> TASK TO CARRY OUT
Search the records for the word "this" and report each line that has it.

> MATERIAL FOR THE TASK
##########
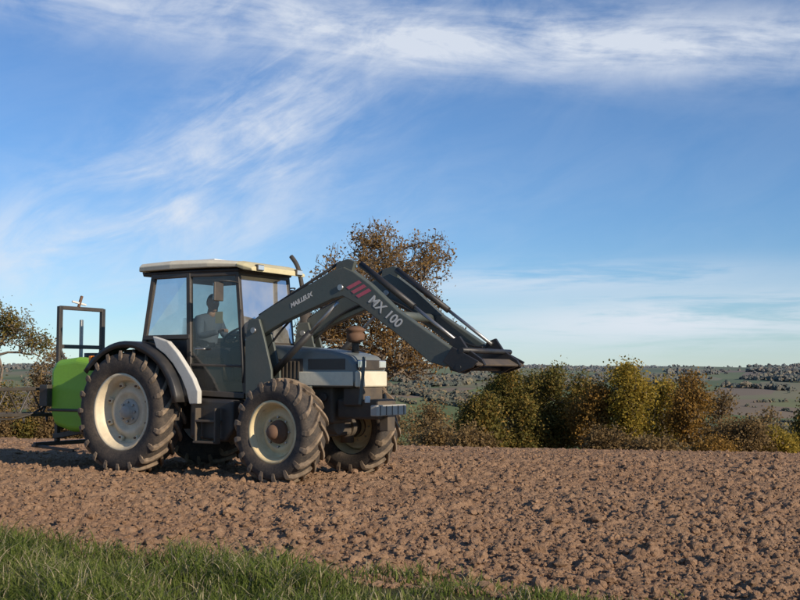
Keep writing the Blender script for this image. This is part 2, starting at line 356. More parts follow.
def cyl(name,p0,p1,r,mat,parent,seg=20,r2=None):
    p0=Vector(p0);p1=Vector(p1);d=(p1-p0).normalized();q=d.to_track_quat('Z','Y').to_matrix();r2=r if r2 is None else r2
    V=[];
    for c,rr in((p0,r),(p1,r2)):
        for i in range(seg):
            a=2*math.pi*i/seg;V.append(c+q@Vector((rr*math.cos(a),rr*math.sin(a),0)))
    F=[tuple(range(seg)),tuple(range(2*seg-1,seg-1,-1))]+[(i,(i+1)%seg,seg+(i+1)%seg,seg+i) for i in range(seg)]
    o=mk(name,V,F,mat,parent)
    for p in o.data.polygons:
        if len(p.vertices)==4:p.use_smooth=True
    return o
def tube(name,pts,r,mat,parent,cyc=False,smooth=True):
    cu=bpy.data.curves.new(name,'CURVE');cu.dimensions='3D';cu.bevel_depth=r;cu.bevel_resolution=3;cu.use_fill_caps=True
    sp=cu.splines.new('POLY' if not smooth else 'NURBS');sp.points.add(len(pts)-1)
    for i,p in enumerate(pts):sp.points[i].co=(*p,1)
    sp.use_cyclic_u=cyc
    if smooth:sp.use_endpoint_u=True;sp.order_u=3;sp.resolution_u=6
    o=bpy.data.objects.new(name,cu);COL.objects.link(o);cu.materials.append(mat);o.parent=parent;return o
def lathe(name,prof,c,mat,parent,seg=64,smooth=True,out=1):
    V=[];n=len(prof)
    for i in range(seg):
        a=2*math.pi*i/seg
        for r,u in prof:V.append((c[0]+r*math.cos(a),c[1]+out*u,c[2]+r*math.sin(a)))
    F=[(i*n+j,((i+1)%seg)*n+j,((i+1)%seg)*n+j+1,i*n+j+1) for i in range(seg) for j in range(n-1)]
    o=mk(name,V,F,mat,parent,smooth=smooth);return o
# ---------------------------------------------------------------- vehicle materials
CREAM=paint('cream_paint',(.74,.68,.52),.4,.3,(.33,.24,.15))
RIMR=paint('cream_rim',(.76,.65,.45),.5,.5,(.32,.20,.12),scale=6)
RIMF=paint('yellowed_rim',(.72,.58,.33),.5,.5,(.30,.18,.09),scale=7)
WHITE=paint('white_paint',(.74,.72,.66),.4,.25,(.35,.28,.2))
PANEL=paint('light_grey_panel',(.58,.57,.52),.4,.3,(.3,.24,.17))
BLACK=paint('black_paint',(.018,.019,.021),.38,.35,(.10,.08,.06),lowdirt=.5)
CHAS=paint('chassis_grime',(.04,.038,.036),.6,.7,(.12,.09,.06),lowdirt=.6,scale=8)
HOODM=paint('bonnet_grey_paint',(.17,.195,.19),.28,.25,(.24,.2,.15))
LOADM=paint('loader_grey_green',(.080,.095,.083),.38,.35,(.16,.14,.11),scale=4)
GREYM=paint('bumper_grey',(.46,.44,.38),.5,.4)
STEEL=paint('steel',(.38,.38,.37),.3,.3,metal=.8)
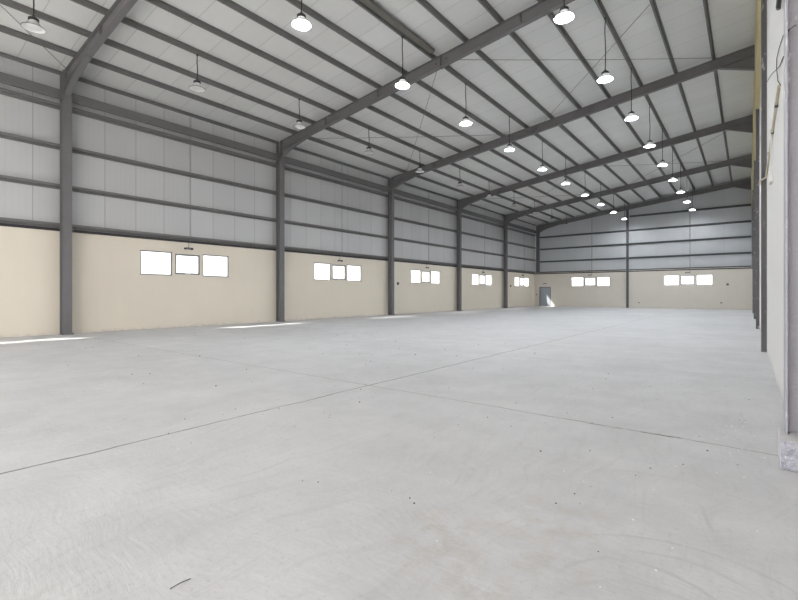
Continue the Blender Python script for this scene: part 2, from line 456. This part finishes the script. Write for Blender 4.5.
# ------------------------------------------------------------------ rafters
def make_rafter(y, label, end=False):
    root = thing('roof_rafter', label, 'rafter', (-19.49, y, zt(-19.49)), 'sloping rafters under the roof')
    L = .24 - (-19.49); d = .44; hw = .10; t = .014
    x0, x1 = 0.0, L - .006
    def zz(x): return SL * x
    def slope(m, a, b, lo, hi, w):
        m.prism([(a, zz(a)+lo), (b, zz(b)+lo), (b, zz(b)+hi), (a, zz(a)+hi)], 'y', -w, w)
    m = MB(); slope(m, x0, x1, -t, 0, hw); slope(m, x0, x1, -d, -d+t, hw); slope(m, x0, x1, -d+t, -t, .006)
    m.build('beam', STEEL, root)
    # left haunch: tapering gusset below the beam
    e = 2.15
    m = MB(); m.prism([(.016, zz(.016)-d), (e, zz(e)-d), (.75, -.50), (.016, -.84)], 'y', -.006, .006)
    m.prism([(.016, -.84), (.75, -.50), (e, zz(e)-d-.002), (e, zz(e)-d-.018), (.75, -.518), (.016, -.86)], 'y', -hw, hw)
    m.build('haunch', STEEL, root)
    # right haunch
    q = x1 - .016
    a = L - 1.25
    m = MB(); m.prism([(q, zz(q)-d), (a, zz(a)-d), (q, zz(q)-1.02)], 'y', -.006, .006)
    m.prism([(a, zz(a)-d-.002), (q, zz(q)-1.02), (q, zz(q)-1.036), (a, zz(a)-d-.018)], 'y', -hw, hw)
    m.build('haunch', STEEL, root)
    # end plates bolted to the columns
    p = MB().box(.0, .016, -hw-.01, hw+.01, -.90, -.0).build('end_plate', STEEL, root)
    if not end:
        for zb in (-.14, -.26, -.52, -.66, -.78):
            for s in (-1, 1):
                MB().lathe([(0, 0), (.018, 0), (.018, .02), (0, .02)], .016, s*.062, 6, 'x', zb).build('bolt', BOLT, p)
    MB().box(x1 - .016, x1, -hw-.01, hw+.01, zz(x1)-1.05, zz(x1)-.005).build('end_plate', STEEL, root)
    for xs in (-16.1, -12.75, -6.2, -3.3):
        u = xs + 19.49
        MB().box(u-.005, u+.005, -hw+.004, hw-.004, zz(u)-.32, zz(u)-t).build('stiffener', STEEL, root)
    u = -9.5 + 19.49
    s = MB().box(u-.014, u+.014, -hw-.004, hw+.004, zz(u)-d-.04, zz(u)+.0).build('splice_plate', STEEL, root)
    if not end:
        for du in (-.24, .24):
            MB().lathe([(0, 0), (.03, 0), (.03, -.02), (0, -.02)], u+du, -.006, 8, 'y', zz(u+du)-.2).build('bolt', BOLT, s)
    return root
RL = ['grey steel rafter springing from the nearest left column, top left', 'long grey steel rafter from the second left column up through the top edge',
      'grey steel rafter third from the camera, spanning to the right wall', 'grey steel rafter fourth from the camera', 'grey steel rafter fifth from the camera, last before the end wall',
      'dark grey rafter lying against the far end wall']
r1 = None
for i in range(6):
    if i in (0, 5) or r1 is None:
        r = make_rafter(F[i], RL[i], i == 5)
        if i == 1: r1 = r
    else:
        r = copy_tree(r1); r.location.y = F[i]; r['label'] = RL[i]

# ------------------------------------------------------------------ purlins, eave strut, girts
def zsec(m, y0, y1):
    """Z purlin along y, bottom at z = 0, leaning with the roof"""
    t = .005
    m.box(-t/2, t/2, y0, y1, 0, .168)
    m.box(-.06, -t/2, y0, y1, 0, t, SL); m.box(-.06, -.055, y0, y1, t, .022)
    m.box(t/2, .06, y0, y1, .158, .158 + t, SL)
    return m
p0 = None
for k, x in enumerate(PUR):
    lab = ('lowest' if k == 12 else ORD[12-k]) + ' grey roof purlin counted up from the left eave beam'
    if k == 0: lab = 'topmost grey roof purlin, nearest the right wall'
    if p0 is None:
        p0 = zsec(MB(), YB, YE - .03).build('roof_purlin', PURL); p = p0
    else:
        p = p0.copy(); C.objects.link(p)
    p.location = (x, 0, zt(x) + .002)
    tag(p, lab, 'purlin', 'purlins under the roof panels')
m = MB().box(-.0025, .0025, YB, YE - .03, 0, .19).box(-.0025, .09, YB, YE - .03, 0, .006).box(-.0025, .09, YB, YE - .03, .184, .19).box(.085, .09, YB, YE - .03, .006, .03)
o = m.build('eave_beam', GIRT); o.location = (-19.97, 0, 9.555)
tag(o, 'dark eave beam running along the top of the left wall', 'beam')

def girt(axis, a, b, name, label, group, loc, mat=GIRT):
    """Z girt: web flat, one flange up at the room side, one down at the cladding"""
    m = MB(); t = .006; D = .195
    def bx(u0, u1, z0, z1):       # u = distance from the cladding plane into the room
        if axis == 'y': m.box(u0, u1, a, b, z0, z1)
        else: m.box(a, b, -u1, -u0, z0, z1)
    bx(0, D, -t/2, t/2); bx(D - t, D, t/2, .085); bx(D - .025, D - t, .079, .085); bx(0, t, -.085, -t/2); bx(t, .022, -.085, -.079)
    o = m.build(name, mat); o.location = loc
    return tag(o, label, 'girt', group)
GLW = 'girts along the left wall'
for k, z in enumerate((3.99, 5.42, 6.88, 8.36)):
    girt('y', YB, YW - .02, 'wall_girt', ['bottom girt of the left wall, just above the black flashing', 'second girt up on the left wall', 'third girt up on the left wall',
         'top girt of the left wall, under the deep strut'][k], GLW, (XL, 0, z))
GEW = 'girts across the far end wall'
for k, z in enumerate((3.97, 5.24, 6.71, 8.13)):
    girt('x', -19.45, .24, 'wall_girt', ['bottom girt of the far end wall, on the cream wall', 'second girt up on the far end wall', 'third girt up on the far end wall',
         'fourth girt up on the far end wall'][k], GEW, (0, YE - .006, z), GIRTE)
girt('x', -9.84, .24, 'wall_girt', 'short top girt of the end wall, right of the post', GEW, (0, YE - .006, 9.62), GIRTE)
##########
> THE RESPONSE
Keep writing the Blender script for this image. This is part 2, starting at line 356. More parts follow.
Continue the Blender Python script for this scene: part 2, from line 456. This part finishes the script. Write for Blender 4.5.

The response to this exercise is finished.